As for the maps, I meant bump/displ;acement maps of the kind that have been used in 3d rendering for over a decade, greyscale images, where typically black is a lowering of the surface at randertime and white is a raising of it.


Yes, that's probably heightmaps.

Basic and very simplified terminology:

  • A normal map creates the illusion of 3D by altering the directions of the normals across the surface. It is always color coded.
  • A displacement map alters the actual geometry of the surface, raising some parts, lowering others.
  • A heightmap says what effect is required, not how to achieve it. The client software generates either a normal map or a displacement map based on it.
  • The term "Bump map" is a bit tricky to define since it can have different meanings in different contexts.
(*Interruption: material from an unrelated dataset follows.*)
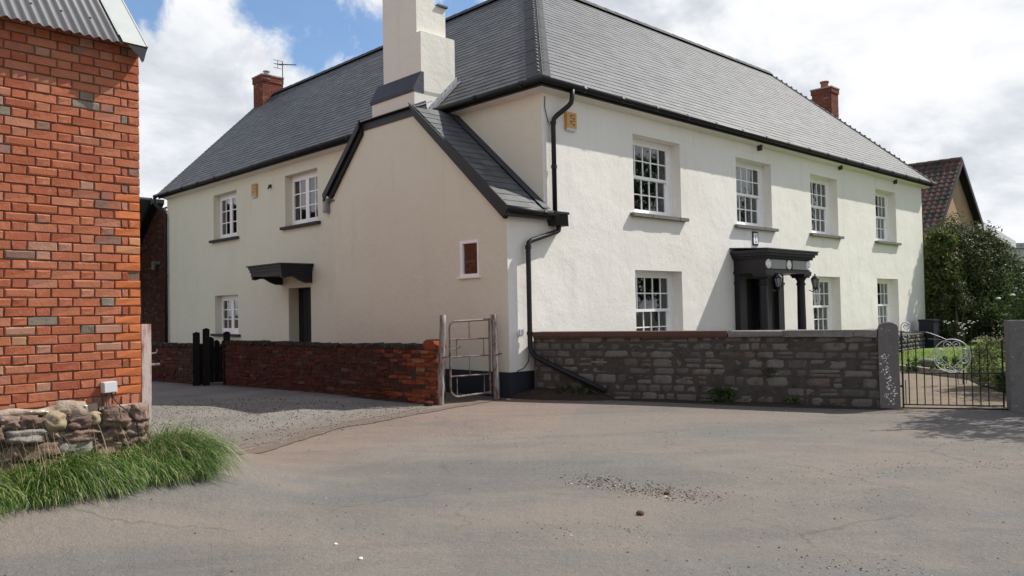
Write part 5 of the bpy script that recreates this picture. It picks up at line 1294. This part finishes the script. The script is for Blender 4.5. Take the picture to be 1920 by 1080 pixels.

It can be more or less synonymous to heightmap but it can also be a generic term for all the three kinds of maps.
  • Bumpiness is an SL only term for a set of normal maps introduced long before we had a general normal map function. Two of them, Brightness and Darkness are generated by the viewer, using the texture as a heightmap, the others are perfectly regular color coded normal maps. The only things special about them are that they are poorly chosen and poorly implemented. (You can even look up the UUIDs of those maps and use a script to add them as "modern" normal maps although it's hard to see any reason why anybody would want to do so ;) )

Edit: Almost forgot:

  • Parallax map: A kind of normal map on steroids, combining normal manipulations with some degree of displacement.